Five makers of nal, or sandals. There is not one shoe-maker in the
Hedjaz. Those who wear shoes or slippers buy them of the merchants by
whom they are imported from Egypt.
The shape of the sandals used throughout Arabia differs in every
province; and to those delineated by Niebuhr, a dozen other forms might
be added. Some are peculiar to certain classes: a merchant, for
instance, would not wear the sandals of a mariner. This is the case in
Turkey with regard to shoes, of which each province and class has its
particular shape. Egypt and Abyssinia furnish the thick leather used in
making sandals.
Three shops where water-skins brought from Sowakin and Egypt are sold
and repaired. The greater part of the Hedjaz is furnished with water-
skins from Sowakin; they are in great request, being very light, and
sewed with much neatness.
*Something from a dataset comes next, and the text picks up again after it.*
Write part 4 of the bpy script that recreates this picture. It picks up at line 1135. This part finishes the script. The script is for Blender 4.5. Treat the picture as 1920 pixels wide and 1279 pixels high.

A Sowakin water-skin will last, in daily use,
about three or four months.
Two turners, who bore pipe-tubes, and make beads, &c.
Three sellers of sweet-oils or essences, civet, aloe-wood, balsam of
Mekka, and rose-water from Fayoum in Egypt. The civet
[p.42] and Mekka balsam can seldom be bought pure, except at first hand.
The Habesh or Abyssinian merchants bring the civet in large cow-horns;
they sold it at four piastres per drachm in the year 1814.